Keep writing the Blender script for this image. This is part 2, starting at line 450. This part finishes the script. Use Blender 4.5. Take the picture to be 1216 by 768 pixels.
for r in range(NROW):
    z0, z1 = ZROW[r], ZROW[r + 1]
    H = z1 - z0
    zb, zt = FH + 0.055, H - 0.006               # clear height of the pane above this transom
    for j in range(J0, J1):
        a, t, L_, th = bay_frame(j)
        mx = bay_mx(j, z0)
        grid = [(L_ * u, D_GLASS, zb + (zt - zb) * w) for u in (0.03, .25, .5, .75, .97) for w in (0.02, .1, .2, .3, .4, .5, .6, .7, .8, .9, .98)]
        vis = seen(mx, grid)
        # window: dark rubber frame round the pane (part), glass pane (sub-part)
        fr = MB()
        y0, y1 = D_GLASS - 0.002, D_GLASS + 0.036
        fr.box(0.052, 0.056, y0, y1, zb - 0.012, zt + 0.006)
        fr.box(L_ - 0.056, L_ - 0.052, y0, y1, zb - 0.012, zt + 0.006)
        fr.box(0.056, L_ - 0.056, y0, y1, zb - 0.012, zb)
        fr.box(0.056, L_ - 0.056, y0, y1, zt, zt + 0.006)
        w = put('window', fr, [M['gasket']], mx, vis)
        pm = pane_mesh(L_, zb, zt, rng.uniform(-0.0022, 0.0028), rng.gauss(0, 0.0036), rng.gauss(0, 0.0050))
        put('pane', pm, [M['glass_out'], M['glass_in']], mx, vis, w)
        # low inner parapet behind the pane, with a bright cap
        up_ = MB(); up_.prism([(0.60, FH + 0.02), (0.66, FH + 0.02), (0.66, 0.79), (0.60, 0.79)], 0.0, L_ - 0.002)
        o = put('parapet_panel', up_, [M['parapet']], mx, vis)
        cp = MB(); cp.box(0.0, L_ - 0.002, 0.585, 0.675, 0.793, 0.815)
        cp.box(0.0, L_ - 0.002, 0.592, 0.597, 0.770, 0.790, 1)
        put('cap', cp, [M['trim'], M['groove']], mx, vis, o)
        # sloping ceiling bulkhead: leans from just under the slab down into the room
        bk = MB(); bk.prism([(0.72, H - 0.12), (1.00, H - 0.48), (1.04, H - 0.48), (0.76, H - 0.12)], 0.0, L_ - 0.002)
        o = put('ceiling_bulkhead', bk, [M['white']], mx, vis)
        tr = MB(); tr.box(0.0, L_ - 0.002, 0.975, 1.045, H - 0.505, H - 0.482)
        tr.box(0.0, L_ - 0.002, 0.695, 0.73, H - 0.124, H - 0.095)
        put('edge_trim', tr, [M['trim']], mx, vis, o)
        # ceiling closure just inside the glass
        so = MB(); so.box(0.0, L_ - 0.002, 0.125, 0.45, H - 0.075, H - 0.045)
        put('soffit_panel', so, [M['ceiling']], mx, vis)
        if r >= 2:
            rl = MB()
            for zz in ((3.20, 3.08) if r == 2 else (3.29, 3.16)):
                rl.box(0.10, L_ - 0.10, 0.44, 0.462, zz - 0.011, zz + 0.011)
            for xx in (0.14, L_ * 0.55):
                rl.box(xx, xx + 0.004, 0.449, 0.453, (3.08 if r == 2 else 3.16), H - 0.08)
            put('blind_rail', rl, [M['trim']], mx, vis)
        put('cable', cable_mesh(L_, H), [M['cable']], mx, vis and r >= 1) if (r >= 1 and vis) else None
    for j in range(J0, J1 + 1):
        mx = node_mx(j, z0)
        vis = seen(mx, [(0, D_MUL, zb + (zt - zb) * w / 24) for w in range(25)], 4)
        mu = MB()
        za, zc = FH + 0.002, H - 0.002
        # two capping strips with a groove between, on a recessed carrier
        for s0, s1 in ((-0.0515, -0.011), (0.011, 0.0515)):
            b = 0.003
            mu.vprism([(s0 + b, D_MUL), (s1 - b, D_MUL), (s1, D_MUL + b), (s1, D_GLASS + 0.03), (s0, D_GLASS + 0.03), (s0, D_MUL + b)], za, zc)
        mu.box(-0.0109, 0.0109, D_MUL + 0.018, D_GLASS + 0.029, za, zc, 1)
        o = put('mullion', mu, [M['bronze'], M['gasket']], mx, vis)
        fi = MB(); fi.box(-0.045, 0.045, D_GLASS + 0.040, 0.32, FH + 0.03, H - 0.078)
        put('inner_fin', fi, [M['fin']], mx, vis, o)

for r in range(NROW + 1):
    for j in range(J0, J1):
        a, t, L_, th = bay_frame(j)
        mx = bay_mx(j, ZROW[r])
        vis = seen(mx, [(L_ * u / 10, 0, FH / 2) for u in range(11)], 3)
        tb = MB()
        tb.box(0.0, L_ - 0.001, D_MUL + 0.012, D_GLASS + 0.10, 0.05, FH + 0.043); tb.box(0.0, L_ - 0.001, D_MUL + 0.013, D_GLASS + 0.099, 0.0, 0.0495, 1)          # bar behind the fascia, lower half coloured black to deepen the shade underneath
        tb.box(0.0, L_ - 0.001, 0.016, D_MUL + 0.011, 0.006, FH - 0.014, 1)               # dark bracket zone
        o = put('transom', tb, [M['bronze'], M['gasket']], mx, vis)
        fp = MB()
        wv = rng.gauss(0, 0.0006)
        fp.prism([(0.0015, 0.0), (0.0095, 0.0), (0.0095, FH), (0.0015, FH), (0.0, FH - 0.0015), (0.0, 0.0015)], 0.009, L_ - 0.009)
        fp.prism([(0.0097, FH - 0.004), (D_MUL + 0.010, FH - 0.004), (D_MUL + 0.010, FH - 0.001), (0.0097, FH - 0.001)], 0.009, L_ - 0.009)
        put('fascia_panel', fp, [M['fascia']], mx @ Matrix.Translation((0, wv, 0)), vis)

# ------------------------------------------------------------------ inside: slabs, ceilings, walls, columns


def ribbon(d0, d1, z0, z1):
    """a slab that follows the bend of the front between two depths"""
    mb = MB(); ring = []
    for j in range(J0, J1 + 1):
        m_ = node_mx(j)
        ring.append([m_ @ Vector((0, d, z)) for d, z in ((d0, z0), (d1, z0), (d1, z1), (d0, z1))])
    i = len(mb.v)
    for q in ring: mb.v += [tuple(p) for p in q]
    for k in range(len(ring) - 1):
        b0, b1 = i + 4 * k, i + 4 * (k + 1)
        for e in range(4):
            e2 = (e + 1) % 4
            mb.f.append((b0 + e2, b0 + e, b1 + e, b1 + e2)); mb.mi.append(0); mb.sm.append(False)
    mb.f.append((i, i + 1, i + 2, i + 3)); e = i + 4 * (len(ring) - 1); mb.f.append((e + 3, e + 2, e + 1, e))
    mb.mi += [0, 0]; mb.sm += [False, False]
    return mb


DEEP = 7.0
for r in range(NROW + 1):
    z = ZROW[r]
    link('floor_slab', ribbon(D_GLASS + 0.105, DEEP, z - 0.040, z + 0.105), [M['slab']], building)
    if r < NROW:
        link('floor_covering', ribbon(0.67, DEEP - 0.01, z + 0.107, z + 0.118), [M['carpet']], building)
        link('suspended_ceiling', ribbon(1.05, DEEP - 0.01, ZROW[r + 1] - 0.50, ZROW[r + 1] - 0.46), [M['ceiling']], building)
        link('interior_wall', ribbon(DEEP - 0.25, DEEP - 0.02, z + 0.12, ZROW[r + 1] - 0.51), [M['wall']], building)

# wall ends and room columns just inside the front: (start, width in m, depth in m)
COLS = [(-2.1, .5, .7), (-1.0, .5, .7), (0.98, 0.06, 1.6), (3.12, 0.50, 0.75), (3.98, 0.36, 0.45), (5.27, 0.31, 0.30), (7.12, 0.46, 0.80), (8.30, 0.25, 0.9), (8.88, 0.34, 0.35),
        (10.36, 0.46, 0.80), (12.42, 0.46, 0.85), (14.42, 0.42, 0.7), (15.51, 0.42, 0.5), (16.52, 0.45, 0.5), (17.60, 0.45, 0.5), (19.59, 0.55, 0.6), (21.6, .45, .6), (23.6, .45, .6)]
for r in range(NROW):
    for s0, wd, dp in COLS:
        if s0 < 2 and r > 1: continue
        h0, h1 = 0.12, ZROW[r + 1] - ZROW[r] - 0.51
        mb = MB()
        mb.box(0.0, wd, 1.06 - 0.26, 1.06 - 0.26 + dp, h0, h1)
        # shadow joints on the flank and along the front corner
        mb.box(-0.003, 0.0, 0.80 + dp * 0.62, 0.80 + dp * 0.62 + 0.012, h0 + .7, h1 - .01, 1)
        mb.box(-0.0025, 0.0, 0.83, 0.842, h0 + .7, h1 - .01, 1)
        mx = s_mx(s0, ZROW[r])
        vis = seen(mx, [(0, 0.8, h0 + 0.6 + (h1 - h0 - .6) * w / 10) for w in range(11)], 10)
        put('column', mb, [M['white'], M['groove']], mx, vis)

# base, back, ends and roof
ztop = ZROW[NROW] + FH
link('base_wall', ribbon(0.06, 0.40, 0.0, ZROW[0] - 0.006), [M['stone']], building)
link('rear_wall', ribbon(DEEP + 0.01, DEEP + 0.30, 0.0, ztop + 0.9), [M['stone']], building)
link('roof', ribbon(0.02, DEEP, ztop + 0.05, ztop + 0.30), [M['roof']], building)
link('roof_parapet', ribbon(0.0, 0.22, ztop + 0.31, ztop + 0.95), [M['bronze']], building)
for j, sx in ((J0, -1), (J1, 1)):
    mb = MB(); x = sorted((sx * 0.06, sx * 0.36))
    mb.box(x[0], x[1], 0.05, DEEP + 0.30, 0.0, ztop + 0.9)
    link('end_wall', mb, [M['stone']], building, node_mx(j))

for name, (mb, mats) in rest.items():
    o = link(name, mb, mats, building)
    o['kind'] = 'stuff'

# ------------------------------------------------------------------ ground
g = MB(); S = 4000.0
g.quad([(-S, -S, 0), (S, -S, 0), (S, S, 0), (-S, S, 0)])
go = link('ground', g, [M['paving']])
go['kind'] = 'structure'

■ Stated problem ■
Search the listing for the string "part". Copy each line where it turns up.

■ Answer for this exercise ■
Keep writing the Blender script for this image. This is part 2, starting at line 450. This part finishes the script. Use Blender 4.5. Take the picture to be 1216 by 768 pixels.
        # window: dark rubber frame round the pane (part), glass pane (sub-part)